Ellen Busteed also credits Felix for contributing to her passion for abstract painting. Her process begins at a purely emotional level. The canvas becomes a reflection of what she is feeling. Busteed then steps back and evaluates. “I step back and take an objective look at the composition – that’s when I get cerebral about it.”

Jonlee Nunn’s “Welcome to the Neighborhood” is an expression of alienation. Windows without doors suggest to the viewer that they may look into the brightly lit, idyllic home, but never enter there.

Scott Burnett‘s pieces are a remarkable synthesis of geometric and organic constructs imbued with fabulous color. You may remember that Burnett managed ArtSpot in Edmonds for a couple of years before returning to ministry and focusing on painting. He was enjoying the opening spectacle.

“Art-speak” is an artform in itself, and when I asked for a comment, Burnett responded with a twinkle in his eye “Denise Cole brings the same intentionality to this contemporary show that she’s always brought to her earlier depictive exhibits,“ he said.

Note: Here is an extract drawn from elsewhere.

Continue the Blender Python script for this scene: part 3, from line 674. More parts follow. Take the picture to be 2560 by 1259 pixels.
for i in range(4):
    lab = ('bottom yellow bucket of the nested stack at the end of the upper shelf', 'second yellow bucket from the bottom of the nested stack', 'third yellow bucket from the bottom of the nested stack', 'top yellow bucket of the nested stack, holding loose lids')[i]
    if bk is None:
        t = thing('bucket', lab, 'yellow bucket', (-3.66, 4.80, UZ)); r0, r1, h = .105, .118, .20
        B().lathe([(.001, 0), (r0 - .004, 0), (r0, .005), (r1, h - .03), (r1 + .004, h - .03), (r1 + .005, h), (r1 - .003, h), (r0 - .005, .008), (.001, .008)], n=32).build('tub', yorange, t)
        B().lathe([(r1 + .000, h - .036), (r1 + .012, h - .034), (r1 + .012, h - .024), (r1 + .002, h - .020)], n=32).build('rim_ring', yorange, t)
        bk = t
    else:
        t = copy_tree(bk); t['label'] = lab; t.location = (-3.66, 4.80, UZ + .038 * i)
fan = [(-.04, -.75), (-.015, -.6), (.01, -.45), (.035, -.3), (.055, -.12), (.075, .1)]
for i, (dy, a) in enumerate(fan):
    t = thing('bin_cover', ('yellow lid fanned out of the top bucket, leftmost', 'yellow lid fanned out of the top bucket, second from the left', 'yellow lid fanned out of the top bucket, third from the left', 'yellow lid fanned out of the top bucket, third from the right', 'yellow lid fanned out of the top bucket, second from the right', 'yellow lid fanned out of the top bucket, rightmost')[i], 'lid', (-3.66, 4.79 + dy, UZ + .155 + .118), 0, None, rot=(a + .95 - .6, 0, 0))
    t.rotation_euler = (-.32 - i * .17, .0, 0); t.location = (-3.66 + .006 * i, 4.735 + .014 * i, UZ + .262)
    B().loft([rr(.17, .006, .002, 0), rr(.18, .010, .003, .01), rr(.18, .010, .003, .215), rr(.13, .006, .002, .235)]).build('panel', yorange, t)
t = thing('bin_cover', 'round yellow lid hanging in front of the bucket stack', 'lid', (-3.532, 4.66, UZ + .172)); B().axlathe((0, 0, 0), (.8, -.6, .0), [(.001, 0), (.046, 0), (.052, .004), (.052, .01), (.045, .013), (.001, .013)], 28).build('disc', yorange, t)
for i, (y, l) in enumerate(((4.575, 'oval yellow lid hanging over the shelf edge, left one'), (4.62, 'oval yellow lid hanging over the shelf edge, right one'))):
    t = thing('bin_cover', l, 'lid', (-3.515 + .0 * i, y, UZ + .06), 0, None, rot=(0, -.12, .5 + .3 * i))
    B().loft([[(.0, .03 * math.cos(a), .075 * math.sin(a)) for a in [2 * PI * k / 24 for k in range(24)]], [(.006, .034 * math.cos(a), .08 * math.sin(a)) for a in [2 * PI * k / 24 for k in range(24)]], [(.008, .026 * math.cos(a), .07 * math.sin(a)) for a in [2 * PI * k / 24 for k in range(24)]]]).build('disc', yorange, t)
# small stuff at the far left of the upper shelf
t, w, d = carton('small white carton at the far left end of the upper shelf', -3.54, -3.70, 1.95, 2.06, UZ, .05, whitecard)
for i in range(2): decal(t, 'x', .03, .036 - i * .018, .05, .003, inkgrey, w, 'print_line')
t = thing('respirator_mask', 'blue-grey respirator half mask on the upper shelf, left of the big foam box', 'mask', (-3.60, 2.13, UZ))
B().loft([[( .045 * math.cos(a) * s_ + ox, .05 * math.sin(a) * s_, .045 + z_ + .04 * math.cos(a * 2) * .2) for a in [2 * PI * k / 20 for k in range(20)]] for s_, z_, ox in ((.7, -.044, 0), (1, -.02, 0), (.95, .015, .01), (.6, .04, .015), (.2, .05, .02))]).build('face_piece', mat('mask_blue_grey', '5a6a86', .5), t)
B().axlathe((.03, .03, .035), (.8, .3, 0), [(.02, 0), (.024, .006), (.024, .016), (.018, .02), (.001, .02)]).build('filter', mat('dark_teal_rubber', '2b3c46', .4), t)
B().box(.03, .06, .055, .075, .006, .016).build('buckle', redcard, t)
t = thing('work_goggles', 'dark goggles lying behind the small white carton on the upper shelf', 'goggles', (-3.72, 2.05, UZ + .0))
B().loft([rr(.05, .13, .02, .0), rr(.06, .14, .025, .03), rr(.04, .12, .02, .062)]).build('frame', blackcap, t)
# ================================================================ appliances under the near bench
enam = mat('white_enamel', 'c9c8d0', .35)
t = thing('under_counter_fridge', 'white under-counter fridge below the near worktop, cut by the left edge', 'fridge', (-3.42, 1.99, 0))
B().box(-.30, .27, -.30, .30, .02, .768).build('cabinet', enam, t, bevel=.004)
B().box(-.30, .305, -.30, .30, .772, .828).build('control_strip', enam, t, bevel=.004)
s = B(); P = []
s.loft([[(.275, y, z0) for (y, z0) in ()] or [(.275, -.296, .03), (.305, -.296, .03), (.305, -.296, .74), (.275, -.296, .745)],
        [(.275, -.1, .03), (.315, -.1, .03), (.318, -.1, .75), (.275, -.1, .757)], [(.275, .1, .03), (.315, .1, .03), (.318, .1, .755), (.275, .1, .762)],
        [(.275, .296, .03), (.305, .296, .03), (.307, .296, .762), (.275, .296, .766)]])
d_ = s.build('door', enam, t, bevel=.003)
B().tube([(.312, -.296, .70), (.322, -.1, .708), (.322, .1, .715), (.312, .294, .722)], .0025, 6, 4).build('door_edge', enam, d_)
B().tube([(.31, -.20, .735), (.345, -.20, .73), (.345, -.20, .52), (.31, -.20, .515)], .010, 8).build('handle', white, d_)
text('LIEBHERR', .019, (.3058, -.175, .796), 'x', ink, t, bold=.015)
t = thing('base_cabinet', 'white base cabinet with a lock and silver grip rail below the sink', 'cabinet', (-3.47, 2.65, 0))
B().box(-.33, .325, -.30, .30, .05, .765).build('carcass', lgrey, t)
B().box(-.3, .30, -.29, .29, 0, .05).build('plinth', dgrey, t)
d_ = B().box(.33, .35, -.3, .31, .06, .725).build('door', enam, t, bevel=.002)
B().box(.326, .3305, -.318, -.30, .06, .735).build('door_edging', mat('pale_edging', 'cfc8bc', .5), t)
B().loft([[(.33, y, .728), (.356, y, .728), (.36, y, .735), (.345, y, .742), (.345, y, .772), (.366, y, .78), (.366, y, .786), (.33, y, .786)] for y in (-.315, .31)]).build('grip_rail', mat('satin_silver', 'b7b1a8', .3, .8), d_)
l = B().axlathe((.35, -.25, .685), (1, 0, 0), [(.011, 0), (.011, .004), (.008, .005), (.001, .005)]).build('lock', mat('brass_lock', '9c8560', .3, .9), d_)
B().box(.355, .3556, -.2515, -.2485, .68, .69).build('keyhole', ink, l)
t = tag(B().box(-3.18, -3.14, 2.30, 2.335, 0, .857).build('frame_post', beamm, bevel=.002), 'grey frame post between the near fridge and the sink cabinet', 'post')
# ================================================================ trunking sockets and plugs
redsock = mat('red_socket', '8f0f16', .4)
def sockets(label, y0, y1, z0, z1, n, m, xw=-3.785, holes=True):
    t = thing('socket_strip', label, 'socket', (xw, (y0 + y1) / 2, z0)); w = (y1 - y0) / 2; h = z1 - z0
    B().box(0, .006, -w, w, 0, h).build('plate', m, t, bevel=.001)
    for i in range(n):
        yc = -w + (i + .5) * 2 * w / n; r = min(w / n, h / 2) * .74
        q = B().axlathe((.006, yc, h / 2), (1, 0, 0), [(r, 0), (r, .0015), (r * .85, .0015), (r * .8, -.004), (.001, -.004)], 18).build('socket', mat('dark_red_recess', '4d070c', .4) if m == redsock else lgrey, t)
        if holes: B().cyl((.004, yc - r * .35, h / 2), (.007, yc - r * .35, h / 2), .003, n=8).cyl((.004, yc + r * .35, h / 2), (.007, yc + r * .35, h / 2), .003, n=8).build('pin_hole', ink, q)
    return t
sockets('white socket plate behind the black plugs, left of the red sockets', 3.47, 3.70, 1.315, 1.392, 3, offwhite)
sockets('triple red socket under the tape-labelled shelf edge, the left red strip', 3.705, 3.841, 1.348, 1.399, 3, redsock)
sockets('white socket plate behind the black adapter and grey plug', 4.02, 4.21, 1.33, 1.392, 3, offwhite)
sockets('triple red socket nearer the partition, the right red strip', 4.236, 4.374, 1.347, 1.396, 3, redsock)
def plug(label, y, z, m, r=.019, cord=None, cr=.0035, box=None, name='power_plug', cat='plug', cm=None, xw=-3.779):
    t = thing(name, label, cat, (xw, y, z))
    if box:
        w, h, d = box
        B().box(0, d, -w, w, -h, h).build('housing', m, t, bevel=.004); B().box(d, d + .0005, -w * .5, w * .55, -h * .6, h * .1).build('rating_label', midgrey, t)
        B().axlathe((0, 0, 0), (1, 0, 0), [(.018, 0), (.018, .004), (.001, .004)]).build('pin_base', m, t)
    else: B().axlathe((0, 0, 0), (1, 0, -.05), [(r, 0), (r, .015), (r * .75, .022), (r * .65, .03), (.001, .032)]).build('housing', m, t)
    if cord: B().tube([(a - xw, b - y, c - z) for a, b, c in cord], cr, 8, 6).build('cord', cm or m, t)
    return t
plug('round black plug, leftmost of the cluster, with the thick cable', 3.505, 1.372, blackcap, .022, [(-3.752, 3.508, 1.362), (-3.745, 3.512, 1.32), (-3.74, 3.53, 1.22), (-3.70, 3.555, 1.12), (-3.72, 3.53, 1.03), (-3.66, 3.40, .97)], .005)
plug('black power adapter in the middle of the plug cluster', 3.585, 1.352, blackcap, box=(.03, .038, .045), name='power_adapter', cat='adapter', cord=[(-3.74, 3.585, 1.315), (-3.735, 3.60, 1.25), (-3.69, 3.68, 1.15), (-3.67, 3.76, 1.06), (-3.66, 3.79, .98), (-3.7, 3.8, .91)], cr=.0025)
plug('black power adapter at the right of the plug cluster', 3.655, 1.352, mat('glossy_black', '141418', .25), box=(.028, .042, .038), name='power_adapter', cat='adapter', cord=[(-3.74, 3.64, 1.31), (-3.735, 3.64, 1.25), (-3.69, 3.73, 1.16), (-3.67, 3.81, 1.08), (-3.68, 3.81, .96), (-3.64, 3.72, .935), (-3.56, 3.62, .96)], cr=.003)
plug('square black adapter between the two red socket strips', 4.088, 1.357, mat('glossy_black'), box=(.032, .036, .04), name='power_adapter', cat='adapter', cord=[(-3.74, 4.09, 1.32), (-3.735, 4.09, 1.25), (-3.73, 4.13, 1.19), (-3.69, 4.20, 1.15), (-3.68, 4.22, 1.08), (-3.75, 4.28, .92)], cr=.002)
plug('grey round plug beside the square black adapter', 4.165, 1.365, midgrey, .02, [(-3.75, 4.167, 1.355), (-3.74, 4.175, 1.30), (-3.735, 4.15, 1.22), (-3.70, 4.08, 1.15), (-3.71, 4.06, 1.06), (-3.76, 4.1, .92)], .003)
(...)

Joking aside, this is a gamble for Cole. Will collectors of more traditional descriptive art respond to a contemporary art show?

If early results are any indication, the answer is a resounding yes. By the end of the evening Saturday, Cole had customers for five works, all of whom had purchased from Cole in the past. In fact, if things go well, look for a separate Cole Contemporary Gallery to open in downtown Edmonds.